アジア・アフリカ地域研究情報マガジン:メルマガ写真館

第58回 「メルマガ写真館」

「砂漠のチョコレート」...藤岡悠一郎(アフリカ地域研究専攻)

 

2010年11月、ナミビアで開催されたフィールド・スクールにスタッフの一員として参加させていただきました。ナミビアはナミブ砂漠を抱える乾燥国です。

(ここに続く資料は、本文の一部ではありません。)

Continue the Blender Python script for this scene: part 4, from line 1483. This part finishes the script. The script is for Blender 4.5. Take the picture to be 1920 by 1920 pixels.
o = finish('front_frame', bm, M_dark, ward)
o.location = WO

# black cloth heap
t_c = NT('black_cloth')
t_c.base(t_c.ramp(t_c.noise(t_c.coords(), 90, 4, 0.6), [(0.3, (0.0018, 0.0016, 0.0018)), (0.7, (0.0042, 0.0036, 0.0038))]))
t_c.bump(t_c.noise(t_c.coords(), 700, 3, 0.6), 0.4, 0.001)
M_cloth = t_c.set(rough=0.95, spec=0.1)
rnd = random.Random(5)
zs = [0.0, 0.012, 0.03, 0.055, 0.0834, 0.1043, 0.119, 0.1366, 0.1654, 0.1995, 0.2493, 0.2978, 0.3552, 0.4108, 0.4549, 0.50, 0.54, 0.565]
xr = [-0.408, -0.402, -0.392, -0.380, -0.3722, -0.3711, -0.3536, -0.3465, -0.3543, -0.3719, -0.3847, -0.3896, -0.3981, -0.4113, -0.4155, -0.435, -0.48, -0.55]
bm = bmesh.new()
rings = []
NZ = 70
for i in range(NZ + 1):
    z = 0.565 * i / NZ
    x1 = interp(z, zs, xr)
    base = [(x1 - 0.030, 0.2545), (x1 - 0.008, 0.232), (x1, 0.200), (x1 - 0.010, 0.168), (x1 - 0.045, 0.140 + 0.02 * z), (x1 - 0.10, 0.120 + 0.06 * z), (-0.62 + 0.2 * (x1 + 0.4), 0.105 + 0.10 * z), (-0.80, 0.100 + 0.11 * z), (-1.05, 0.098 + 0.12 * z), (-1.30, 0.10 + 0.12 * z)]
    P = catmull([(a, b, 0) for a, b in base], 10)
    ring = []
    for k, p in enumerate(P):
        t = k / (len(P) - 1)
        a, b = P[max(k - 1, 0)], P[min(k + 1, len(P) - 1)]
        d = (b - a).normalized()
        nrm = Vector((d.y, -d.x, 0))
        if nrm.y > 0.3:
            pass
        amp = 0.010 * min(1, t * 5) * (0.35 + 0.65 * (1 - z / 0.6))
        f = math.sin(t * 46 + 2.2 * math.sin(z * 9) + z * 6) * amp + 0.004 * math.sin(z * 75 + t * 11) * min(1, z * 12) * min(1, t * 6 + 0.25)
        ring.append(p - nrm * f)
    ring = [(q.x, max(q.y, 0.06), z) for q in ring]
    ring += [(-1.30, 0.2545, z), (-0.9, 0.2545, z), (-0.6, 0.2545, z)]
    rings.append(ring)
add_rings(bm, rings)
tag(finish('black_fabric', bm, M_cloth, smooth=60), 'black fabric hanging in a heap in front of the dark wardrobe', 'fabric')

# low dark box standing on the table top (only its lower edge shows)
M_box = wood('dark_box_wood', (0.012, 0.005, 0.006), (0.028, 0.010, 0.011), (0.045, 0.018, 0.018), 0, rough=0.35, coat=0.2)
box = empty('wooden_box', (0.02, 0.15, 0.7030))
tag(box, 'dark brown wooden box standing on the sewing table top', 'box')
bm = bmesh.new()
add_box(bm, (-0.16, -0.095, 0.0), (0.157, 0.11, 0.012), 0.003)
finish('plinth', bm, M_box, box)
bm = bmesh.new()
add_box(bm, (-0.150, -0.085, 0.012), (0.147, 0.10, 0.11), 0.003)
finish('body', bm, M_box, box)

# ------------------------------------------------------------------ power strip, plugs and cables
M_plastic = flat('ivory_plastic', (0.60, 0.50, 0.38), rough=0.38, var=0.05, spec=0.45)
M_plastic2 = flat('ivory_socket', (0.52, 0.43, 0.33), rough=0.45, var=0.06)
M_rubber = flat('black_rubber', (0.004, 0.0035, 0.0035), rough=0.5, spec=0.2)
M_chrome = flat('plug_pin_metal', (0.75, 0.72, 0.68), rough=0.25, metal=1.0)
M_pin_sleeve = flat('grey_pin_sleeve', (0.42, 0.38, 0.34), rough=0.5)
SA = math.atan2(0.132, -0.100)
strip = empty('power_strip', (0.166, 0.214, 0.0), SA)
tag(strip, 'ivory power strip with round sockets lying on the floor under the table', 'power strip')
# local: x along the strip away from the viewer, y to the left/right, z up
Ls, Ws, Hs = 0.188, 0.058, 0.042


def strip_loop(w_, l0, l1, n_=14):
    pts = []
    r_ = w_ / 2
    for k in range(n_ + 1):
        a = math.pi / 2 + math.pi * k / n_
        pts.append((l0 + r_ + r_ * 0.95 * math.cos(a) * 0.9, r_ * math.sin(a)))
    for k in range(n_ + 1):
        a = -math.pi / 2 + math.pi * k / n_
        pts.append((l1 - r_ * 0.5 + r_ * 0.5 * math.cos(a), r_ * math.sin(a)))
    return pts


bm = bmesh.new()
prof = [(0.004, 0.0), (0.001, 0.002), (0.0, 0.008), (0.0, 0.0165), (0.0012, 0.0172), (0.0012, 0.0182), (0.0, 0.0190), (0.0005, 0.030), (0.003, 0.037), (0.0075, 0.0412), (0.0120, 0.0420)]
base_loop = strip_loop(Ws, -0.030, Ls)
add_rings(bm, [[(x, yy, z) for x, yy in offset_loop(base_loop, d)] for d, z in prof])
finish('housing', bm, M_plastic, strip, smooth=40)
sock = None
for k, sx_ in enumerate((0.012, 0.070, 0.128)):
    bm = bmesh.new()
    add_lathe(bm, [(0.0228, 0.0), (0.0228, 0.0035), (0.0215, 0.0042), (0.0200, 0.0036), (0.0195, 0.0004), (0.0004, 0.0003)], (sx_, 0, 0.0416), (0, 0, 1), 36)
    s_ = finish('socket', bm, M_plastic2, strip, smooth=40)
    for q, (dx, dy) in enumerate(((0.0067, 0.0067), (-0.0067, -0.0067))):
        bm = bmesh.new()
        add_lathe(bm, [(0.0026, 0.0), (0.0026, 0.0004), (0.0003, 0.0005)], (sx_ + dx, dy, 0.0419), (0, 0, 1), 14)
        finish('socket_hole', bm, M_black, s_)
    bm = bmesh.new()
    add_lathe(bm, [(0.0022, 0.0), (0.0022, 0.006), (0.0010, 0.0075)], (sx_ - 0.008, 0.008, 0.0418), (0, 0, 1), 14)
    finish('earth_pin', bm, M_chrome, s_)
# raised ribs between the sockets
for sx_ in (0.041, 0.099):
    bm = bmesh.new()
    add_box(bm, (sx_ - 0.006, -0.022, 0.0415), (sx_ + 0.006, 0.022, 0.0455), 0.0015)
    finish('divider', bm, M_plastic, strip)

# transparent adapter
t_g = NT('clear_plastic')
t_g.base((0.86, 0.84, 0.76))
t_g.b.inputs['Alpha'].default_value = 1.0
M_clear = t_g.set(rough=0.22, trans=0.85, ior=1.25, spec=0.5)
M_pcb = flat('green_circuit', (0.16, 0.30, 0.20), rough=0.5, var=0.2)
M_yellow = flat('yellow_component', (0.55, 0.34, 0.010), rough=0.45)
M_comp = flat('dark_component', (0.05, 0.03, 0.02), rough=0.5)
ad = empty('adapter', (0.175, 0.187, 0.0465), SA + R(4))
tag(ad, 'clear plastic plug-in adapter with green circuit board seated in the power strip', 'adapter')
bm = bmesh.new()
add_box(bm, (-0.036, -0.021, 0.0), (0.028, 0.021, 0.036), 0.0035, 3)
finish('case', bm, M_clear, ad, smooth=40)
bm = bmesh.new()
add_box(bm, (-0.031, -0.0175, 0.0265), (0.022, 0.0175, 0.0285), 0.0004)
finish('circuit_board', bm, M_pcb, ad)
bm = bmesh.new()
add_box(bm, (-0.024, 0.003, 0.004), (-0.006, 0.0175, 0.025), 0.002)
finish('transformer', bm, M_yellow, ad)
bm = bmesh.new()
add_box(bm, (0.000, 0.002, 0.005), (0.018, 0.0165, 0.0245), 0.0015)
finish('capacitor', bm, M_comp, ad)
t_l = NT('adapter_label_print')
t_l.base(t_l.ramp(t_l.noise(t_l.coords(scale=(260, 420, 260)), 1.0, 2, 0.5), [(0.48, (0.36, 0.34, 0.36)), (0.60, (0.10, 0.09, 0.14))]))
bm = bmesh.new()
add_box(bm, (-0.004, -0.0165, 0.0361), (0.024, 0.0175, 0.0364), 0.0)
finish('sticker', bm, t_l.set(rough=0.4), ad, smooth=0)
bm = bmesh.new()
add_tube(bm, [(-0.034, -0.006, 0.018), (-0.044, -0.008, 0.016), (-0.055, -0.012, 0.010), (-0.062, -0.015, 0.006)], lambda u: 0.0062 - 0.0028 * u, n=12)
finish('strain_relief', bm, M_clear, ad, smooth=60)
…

このスクールでは、ナミブ砂漠のど真ん中に建てられた砂漠研究所を拠点に自然環境の観察を行い、また近くの集落に暮らすトップナールの人々に砂漠での生活を教えてもらう計画にしていました。

 

トップナールの集落では、現地語でナラとよばれる、ウリ科植物の果実の利用方法をみせてもらいました。ナラの果実を利用した様々な食べ物のなかでも、とくに感動的においしかったのが、ナラの果肉を煮たものを薄くのばして乾燥させた「トゥワクルベ」という食べ物です。ナラは小さなメロンのような形・味なのですが、濃縮した果肉を板状に固めたその固形物体を、集落の男性は「ナラのチョコレートだ」と説明してくれました。

 

集落を訪れる数日前、ちょっとした問題が生じました。ナラに関する観察を行う場合、集落の人々の許可だけでなく、地域を統括するチーフの許可が必要であることを、案内をしてくれる男性が伝えてきました。近年、果実を勝手に採集する地域外の人が増え、商品化のための調査を行う団体が現れてきたため、ナミビア政府とトップナール・コミュニティとの間で、ナラを地域の財産として認める取り決めがなされたそうです。そうした背景には、研究者によって出版された、ナラの利用に関する本の影響があったと、その男性は話していました。本によってナラのことが広く知れ渡ると共に、人々が自分達の知識を勝手に広められたことに憤りを感じたと話していました。集落では人々はとても親切に、積極的にナラのことを教えてくれましたが、研究者がフィールドワークの成果をどのように発信していくべきかを考えさせられました。砂漠の集落であっても、貴重な資源やその利用に関する知識をめぐり、村人が様々な外部アクターと関わっていることを実感し、砂漠の「チョコレート」に将来の懸念と期待を感じつつ、集落をあとにしました。